*Stored data*.
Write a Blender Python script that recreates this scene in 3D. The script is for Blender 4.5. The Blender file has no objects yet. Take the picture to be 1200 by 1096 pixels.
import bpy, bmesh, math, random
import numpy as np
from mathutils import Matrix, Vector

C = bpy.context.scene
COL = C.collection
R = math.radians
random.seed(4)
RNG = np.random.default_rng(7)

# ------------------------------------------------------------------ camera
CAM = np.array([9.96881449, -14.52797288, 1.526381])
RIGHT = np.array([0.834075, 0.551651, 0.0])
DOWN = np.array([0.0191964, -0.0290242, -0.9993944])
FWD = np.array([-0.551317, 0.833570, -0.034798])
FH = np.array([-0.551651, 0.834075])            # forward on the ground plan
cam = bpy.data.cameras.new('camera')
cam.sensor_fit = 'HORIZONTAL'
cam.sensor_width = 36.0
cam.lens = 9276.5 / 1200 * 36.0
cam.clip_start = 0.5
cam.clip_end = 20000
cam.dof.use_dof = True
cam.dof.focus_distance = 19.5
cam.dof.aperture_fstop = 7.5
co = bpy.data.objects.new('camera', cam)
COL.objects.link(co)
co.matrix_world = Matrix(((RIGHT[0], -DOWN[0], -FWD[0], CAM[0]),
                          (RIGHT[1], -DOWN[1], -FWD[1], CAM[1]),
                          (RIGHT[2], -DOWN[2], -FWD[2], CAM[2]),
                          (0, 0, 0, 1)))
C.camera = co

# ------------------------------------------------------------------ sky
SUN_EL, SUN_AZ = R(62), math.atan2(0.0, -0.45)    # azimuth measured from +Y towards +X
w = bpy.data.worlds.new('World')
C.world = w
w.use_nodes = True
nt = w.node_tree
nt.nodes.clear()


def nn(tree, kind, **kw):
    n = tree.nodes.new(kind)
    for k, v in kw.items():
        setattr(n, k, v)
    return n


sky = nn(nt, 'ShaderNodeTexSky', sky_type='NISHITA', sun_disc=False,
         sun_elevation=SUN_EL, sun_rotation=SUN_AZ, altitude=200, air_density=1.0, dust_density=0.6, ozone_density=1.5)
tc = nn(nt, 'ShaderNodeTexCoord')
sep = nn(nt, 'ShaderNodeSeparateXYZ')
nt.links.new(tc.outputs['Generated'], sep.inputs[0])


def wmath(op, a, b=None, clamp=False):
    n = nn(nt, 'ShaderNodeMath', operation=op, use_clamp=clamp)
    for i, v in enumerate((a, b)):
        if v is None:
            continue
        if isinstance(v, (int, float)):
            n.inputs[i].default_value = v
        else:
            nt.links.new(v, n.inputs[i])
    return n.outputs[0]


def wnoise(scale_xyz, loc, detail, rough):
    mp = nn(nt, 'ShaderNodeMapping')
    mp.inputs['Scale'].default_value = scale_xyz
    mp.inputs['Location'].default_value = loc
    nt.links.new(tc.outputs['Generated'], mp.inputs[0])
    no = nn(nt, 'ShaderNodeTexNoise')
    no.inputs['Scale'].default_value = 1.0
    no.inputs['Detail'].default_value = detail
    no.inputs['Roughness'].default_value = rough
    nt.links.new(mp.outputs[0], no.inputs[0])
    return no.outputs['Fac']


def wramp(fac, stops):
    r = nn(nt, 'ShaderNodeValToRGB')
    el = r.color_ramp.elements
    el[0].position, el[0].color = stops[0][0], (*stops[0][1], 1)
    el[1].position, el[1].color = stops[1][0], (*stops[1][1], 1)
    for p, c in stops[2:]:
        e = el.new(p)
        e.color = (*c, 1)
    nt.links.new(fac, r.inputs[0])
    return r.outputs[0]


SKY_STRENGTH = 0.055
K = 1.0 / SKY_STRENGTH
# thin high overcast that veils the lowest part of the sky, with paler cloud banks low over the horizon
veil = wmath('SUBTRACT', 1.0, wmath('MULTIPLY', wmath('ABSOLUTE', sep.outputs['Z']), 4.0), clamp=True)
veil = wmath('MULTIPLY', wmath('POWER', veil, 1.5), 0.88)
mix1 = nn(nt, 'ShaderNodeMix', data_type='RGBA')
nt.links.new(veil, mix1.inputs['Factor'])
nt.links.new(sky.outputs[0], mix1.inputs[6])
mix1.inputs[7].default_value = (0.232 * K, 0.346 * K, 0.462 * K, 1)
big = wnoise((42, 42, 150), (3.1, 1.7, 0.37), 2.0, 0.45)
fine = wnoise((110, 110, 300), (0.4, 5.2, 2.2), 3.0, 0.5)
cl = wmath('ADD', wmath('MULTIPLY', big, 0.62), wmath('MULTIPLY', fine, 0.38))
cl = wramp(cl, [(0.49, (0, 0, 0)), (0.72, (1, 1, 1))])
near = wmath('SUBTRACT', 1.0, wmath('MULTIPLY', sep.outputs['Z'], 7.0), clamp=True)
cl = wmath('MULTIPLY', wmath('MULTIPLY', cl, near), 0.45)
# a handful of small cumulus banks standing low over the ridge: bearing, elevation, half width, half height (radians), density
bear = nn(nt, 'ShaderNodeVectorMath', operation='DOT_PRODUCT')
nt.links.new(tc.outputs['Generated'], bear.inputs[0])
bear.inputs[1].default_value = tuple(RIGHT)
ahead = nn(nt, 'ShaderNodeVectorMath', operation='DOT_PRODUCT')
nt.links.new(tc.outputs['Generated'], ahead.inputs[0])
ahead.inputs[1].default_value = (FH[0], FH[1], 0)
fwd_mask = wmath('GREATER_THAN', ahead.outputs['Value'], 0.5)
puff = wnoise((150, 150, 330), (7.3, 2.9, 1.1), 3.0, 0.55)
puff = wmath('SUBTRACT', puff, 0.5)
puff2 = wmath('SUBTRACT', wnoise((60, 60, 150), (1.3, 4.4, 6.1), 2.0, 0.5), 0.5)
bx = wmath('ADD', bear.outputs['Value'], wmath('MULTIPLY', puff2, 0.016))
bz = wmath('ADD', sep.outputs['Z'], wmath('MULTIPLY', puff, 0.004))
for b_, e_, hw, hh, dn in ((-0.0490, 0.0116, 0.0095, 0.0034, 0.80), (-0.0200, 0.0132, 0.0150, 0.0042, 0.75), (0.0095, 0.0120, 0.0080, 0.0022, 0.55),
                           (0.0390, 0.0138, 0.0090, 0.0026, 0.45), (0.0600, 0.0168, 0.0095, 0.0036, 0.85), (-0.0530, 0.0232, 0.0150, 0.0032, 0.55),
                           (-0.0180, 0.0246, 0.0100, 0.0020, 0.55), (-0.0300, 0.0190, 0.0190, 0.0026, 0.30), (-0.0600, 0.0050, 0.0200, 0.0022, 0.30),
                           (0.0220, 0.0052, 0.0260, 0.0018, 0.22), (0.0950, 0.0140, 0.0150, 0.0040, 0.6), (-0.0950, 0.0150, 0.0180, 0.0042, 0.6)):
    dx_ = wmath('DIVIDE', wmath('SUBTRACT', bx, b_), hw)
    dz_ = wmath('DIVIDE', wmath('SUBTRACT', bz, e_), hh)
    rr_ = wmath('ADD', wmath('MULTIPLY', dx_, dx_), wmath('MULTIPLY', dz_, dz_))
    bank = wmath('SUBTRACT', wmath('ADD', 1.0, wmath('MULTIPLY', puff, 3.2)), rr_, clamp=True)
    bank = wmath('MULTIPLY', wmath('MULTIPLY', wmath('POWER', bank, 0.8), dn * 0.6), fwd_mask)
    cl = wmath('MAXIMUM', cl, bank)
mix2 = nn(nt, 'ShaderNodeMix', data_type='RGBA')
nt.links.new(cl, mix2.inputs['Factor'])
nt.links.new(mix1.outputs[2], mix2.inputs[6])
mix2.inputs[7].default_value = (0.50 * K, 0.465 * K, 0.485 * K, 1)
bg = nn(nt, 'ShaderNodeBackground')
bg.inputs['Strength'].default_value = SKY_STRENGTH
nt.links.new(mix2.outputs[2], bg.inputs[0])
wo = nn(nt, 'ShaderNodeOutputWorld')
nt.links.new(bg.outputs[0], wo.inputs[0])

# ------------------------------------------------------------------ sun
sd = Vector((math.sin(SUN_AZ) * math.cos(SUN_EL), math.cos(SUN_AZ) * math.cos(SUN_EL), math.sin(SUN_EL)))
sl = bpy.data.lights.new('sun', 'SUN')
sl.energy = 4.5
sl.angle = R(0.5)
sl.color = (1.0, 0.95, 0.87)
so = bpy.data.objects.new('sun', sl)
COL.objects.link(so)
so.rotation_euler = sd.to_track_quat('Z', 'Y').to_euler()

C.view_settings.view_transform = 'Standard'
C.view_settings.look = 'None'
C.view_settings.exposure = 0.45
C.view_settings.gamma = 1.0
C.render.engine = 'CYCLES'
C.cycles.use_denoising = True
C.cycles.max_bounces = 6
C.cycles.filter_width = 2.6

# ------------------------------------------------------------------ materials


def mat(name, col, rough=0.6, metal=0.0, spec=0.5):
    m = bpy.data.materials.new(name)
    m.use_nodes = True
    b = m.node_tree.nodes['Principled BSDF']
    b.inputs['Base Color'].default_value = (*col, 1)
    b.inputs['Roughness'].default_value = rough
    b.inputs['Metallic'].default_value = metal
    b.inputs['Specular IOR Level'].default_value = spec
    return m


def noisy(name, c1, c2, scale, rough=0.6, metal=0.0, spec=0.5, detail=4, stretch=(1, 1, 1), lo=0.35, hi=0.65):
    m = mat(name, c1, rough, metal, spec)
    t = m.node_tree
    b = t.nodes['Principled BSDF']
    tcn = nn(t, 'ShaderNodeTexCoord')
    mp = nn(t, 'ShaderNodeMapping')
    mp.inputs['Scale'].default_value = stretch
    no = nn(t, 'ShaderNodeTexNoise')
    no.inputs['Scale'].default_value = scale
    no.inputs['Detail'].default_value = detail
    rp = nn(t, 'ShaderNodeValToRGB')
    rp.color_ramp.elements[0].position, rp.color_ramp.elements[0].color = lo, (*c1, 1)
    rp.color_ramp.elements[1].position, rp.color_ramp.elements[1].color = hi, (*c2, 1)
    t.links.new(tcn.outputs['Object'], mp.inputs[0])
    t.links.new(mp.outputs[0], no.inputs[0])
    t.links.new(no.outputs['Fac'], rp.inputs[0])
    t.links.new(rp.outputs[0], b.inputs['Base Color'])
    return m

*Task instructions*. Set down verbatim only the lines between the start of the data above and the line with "RNG = np.random.default_rng(7)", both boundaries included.

*Answer to this task*.
Write a Blender Python script that recreates this scene in 3D. The script is for Blender 4.5. The Blender file has no objects yet. Take the picture to be 1200 by 1096 pixels.
import bpy, bmesh, math, random
import numpy as np
from mathutils import Matrix, Vector

C = bpy.context.scene
COL = C.collection
R = math.radians
random.seed(4)
RNG = np.random.default_rng(7)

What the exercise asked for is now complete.